Editado em 1965, incluindo canções de Jacques Brel, Charles Aznavour, Anthony Newley ou Screamin’ Jay” Hawkins, o álbum “I Put A Spell On You” traduz uma atenção pelo ‘mood’ da cultura pop da época e deu um grande êxito a Nina Simone. Texto: Nuno Galopim

os discos que Nina Simone editou pela Phillips entre 1964 e 1967 representam uma das etapas mais marcantes da sua discografia. O relacionamento com a Phillips abriu com Nina Simone in Concert (1964), edição de um registo captado ao vivo (com acompanhamento de um quarteto de jazz) que corresponde ao primeiro momento em que uma canção de temática claramente política teve um peso maior num disco da cantora, fazendo de si desde logo uma voz na linha da frente da luta (em curso) pela igualdade de direitos civis. Ao cantar Mississippi Goddam, canção de sua autoria explicitamente focada num caso de violência recente em Birmingham, no Alabama, Nina Simone não só criava um dos seus “clássicos” como dava voz a uma luta que era também sua.

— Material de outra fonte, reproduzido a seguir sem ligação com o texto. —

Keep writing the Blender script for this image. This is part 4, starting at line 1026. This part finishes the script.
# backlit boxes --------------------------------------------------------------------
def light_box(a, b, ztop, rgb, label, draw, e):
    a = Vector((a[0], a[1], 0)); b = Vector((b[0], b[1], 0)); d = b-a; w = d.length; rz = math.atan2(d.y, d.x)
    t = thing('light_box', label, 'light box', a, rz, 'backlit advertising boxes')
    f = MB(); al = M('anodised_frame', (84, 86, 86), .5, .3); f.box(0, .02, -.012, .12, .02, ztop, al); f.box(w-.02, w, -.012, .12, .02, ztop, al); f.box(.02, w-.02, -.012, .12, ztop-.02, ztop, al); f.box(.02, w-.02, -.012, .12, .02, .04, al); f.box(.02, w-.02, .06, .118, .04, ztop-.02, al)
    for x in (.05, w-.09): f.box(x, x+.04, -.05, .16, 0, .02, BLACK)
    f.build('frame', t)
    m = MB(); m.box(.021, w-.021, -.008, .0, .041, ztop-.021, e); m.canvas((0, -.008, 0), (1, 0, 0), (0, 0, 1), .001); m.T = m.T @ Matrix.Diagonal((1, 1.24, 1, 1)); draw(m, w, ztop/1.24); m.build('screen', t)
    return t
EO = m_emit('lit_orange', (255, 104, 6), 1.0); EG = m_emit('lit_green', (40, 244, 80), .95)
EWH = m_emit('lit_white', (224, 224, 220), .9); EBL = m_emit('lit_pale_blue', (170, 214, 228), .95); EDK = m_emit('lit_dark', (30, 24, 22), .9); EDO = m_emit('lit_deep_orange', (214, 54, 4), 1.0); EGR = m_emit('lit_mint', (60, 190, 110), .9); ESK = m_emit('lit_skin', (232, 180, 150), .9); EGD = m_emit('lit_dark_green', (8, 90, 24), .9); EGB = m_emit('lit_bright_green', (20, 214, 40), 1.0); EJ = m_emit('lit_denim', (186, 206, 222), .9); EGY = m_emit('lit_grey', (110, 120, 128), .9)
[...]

Seguiu-se Broadway… Blues… Ballads (ainda em 1964), um espantoso exercício de assimilação de um registo mais clássico, com arranjos orquestrais, que evidenciava as características dramáticas da voz e que antecedeu I Put a Spell On You (1965), um dos seus álbuns de estúdio mais arrepiantes pelo qual passam, entre outras, duas composições de Charles Aznavour, duas outras de Anthony Newley (uma delas uma incrível leitura de Feeling Good), uma abordagem à célebre canção de “Screamin’ Jay” Hawkins que dá título ao álbum e uma versão de Ne Me Quitte Pas de Jacques Brel (cantada em francês) que mostra como o poder da interpretação vale bem mais do que o domínio da pronuncia de uma língua.

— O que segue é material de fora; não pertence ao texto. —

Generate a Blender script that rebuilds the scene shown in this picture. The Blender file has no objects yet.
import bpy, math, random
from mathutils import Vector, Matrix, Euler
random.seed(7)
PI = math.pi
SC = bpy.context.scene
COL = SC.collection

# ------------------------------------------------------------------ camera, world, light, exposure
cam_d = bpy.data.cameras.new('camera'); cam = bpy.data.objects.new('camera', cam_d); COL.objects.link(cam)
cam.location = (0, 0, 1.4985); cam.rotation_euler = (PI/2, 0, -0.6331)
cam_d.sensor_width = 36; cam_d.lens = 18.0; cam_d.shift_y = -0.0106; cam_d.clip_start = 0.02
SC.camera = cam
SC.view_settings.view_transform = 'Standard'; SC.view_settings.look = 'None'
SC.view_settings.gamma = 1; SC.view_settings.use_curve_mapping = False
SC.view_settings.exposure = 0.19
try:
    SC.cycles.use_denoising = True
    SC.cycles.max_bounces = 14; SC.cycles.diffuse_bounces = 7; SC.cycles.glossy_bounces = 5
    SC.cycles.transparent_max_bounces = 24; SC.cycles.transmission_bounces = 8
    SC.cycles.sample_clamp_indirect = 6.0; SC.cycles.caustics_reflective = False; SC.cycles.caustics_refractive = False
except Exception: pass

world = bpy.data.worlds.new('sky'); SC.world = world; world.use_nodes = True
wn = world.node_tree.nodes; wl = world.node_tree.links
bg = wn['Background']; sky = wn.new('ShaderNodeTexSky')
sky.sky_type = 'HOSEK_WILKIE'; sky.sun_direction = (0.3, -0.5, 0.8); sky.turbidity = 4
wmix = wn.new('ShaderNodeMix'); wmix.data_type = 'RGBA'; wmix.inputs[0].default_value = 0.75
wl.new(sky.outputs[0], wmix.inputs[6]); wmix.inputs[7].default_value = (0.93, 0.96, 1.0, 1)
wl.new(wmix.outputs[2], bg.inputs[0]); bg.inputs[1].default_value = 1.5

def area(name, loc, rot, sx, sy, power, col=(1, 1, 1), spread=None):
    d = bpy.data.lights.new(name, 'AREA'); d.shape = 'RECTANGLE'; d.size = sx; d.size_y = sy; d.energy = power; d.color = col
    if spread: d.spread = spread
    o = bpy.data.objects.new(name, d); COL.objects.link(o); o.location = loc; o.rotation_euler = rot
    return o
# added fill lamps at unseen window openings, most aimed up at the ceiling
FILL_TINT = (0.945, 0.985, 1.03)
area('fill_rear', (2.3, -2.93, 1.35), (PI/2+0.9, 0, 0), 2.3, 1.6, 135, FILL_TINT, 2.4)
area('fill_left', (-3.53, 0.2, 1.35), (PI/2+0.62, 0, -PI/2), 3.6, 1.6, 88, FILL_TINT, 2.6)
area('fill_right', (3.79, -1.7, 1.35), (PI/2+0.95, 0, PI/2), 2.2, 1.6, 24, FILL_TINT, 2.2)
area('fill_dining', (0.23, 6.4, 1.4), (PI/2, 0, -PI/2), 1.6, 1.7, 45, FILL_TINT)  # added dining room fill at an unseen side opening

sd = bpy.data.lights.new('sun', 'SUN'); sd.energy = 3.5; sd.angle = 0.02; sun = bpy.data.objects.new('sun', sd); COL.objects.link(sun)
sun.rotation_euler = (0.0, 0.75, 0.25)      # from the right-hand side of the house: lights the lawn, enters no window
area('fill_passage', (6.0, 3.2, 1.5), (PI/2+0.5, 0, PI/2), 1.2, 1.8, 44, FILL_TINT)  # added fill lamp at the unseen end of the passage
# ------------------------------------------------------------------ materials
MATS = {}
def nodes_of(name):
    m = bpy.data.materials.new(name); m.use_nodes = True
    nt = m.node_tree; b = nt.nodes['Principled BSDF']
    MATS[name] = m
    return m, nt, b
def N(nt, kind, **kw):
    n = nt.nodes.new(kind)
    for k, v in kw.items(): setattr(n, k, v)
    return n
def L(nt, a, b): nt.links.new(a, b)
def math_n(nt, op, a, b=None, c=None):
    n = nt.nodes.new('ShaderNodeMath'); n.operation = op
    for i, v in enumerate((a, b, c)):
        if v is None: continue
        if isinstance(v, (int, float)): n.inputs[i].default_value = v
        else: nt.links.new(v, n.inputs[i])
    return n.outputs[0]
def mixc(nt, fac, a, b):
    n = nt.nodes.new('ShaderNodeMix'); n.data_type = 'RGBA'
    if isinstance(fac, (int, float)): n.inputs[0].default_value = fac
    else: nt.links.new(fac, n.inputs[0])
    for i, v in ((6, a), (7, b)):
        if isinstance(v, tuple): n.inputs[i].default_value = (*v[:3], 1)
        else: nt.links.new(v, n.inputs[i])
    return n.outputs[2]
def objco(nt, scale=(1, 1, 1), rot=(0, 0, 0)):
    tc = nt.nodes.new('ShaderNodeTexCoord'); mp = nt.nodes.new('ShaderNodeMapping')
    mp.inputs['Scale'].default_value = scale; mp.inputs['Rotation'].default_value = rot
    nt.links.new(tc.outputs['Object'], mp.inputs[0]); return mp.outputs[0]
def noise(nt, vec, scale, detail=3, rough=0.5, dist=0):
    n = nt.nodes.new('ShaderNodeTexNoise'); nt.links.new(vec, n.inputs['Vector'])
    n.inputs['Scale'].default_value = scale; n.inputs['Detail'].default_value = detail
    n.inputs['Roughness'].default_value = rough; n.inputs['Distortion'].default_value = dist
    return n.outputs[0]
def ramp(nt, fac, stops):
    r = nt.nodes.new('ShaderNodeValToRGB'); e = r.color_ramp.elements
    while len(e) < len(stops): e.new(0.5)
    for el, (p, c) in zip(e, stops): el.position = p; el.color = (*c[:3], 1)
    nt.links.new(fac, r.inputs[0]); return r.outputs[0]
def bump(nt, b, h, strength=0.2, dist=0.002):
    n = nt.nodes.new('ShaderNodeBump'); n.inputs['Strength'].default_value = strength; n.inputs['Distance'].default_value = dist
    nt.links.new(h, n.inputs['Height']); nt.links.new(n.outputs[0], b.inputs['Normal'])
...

O disco, que traduz ao longo do alinhamento, ecos dos sinais dos tempos na música pop, tendo representado, sem surpresa, um dos episódios de maior sucesso da obra de Nina Simone, que teve aqui a sua primeira incursão de visibilidade mais significativa em mercados internacionais. Produzido por Hal Mooney, que tinha vivido os anos 50 em Hollywood e era então uma figura em tempo de afirmação junto de grandes vozes dos sessentas, o álbum espreita ecos do rock’n’roll em Gimmie Some mas não deixa de sublinhar a alma jazz de Nina Simone no instrumental Blues on Purpose.
A etapa na Phillips juntou ainda novas marcas assimiladas e transformadas de heranças do sul e da ruralidade americana em Pastel Blues (1965) e ecos do grande songbook americano em Let it All Out (1966), discos aos quais se seguiu o magistral Wild is the Wind (de 1966, um álbum de “sobras” de gravações de sessões anteriores) e ainda o histórico High Pristress of Soul (1967) álbum que encerra em glória a essência de um processo que esta etapa documenta: a da transição de uma vivência inicial trilhada no jazz para os domínios da música soul.